> MATERIAL FOR THIS TASK:
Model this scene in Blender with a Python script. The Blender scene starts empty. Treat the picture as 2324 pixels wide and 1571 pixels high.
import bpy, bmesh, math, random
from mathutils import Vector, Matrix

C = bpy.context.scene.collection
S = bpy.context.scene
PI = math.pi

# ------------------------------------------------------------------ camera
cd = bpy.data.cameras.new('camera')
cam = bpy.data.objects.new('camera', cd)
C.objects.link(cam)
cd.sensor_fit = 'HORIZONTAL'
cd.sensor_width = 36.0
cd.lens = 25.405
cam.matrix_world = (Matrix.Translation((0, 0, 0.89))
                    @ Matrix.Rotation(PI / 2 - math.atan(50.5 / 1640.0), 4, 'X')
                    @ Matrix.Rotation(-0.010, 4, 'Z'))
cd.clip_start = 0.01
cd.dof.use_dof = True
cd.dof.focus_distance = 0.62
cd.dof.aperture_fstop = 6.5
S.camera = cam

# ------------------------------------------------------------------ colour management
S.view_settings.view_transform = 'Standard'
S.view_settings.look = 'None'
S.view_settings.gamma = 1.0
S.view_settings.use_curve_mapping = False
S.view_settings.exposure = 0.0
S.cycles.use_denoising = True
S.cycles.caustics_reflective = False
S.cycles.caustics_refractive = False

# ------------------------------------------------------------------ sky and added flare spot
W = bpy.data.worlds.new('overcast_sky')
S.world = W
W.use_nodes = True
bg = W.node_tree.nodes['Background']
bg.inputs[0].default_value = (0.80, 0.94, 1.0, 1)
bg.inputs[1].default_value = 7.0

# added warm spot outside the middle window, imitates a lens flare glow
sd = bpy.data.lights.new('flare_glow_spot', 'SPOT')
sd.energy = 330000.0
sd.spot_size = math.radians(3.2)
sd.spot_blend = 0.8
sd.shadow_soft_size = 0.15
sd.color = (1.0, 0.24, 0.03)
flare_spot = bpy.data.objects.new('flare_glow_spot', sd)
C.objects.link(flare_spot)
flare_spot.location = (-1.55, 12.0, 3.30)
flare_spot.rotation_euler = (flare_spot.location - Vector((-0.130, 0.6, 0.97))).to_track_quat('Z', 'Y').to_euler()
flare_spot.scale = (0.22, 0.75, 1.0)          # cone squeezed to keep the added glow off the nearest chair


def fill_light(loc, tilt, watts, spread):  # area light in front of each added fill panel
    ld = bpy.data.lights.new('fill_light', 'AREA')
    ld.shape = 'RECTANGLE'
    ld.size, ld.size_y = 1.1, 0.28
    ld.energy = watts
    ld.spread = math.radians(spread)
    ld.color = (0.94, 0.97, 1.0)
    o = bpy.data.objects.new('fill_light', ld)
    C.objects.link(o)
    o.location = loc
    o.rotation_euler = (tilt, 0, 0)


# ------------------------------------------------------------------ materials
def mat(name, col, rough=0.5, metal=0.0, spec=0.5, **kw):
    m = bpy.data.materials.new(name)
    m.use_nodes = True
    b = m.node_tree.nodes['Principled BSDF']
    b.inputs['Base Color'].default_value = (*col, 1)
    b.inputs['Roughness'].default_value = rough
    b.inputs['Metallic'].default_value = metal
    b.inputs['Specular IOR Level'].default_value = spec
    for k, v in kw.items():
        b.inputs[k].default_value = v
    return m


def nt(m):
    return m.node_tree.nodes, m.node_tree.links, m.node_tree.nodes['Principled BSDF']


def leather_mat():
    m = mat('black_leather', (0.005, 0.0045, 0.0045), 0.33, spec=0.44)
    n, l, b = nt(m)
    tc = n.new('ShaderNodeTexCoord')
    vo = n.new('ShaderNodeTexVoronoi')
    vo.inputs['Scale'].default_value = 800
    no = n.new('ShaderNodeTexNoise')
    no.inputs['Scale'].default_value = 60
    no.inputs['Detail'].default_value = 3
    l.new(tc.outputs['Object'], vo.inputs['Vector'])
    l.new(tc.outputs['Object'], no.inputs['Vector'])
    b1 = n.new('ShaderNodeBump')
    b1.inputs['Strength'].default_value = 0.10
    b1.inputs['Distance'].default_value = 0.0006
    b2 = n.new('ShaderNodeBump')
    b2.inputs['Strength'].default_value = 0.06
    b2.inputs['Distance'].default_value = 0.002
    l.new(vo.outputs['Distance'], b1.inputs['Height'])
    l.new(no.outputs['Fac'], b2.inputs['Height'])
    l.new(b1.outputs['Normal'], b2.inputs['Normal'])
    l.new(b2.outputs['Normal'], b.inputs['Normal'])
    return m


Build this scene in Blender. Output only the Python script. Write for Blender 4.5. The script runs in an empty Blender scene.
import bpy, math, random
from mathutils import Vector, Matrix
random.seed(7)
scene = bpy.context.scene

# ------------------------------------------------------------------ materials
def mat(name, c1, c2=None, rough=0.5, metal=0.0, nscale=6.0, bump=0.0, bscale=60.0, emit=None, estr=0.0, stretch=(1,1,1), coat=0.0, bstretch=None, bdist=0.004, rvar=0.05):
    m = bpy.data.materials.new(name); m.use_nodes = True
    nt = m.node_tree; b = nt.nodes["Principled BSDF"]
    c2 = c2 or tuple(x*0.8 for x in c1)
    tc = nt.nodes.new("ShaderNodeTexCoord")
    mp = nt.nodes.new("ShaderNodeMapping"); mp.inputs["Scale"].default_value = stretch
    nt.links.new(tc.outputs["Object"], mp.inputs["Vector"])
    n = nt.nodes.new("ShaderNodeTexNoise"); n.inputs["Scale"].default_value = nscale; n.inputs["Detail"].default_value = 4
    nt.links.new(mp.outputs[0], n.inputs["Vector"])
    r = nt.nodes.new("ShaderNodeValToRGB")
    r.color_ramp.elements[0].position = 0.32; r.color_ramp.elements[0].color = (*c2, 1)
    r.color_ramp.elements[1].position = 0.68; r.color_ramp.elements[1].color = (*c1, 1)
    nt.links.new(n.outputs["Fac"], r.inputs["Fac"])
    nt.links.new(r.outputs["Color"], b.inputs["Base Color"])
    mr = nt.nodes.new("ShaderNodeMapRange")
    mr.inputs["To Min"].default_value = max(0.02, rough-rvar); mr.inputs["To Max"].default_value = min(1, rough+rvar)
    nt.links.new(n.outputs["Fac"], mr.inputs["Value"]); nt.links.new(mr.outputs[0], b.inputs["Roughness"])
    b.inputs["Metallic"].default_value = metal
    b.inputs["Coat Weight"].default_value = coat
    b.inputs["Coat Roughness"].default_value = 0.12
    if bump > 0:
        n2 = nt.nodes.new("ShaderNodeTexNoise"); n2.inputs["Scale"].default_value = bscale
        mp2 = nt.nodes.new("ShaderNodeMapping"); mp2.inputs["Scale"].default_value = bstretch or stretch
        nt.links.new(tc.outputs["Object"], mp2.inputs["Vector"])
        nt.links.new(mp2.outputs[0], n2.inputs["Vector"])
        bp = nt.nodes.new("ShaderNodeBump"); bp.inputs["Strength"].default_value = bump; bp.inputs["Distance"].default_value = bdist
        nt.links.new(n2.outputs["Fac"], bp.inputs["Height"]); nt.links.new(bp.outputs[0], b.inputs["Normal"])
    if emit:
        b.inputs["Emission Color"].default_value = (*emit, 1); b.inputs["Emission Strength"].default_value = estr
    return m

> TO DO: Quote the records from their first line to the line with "PI = math.pi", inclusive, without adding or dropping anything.

> ANSWER TO THE PROBLEM:
Model this scene in Blender with a Python script. The Blender scene starts empty. Treat the picture as 2324 pixels wide and 1571 pixels high.
import bpy, bmesh, math, random
from mathutils import Vector, Matrix

C = bpy.context.scene.collection
S = bpy.context.scene
PI = math.pi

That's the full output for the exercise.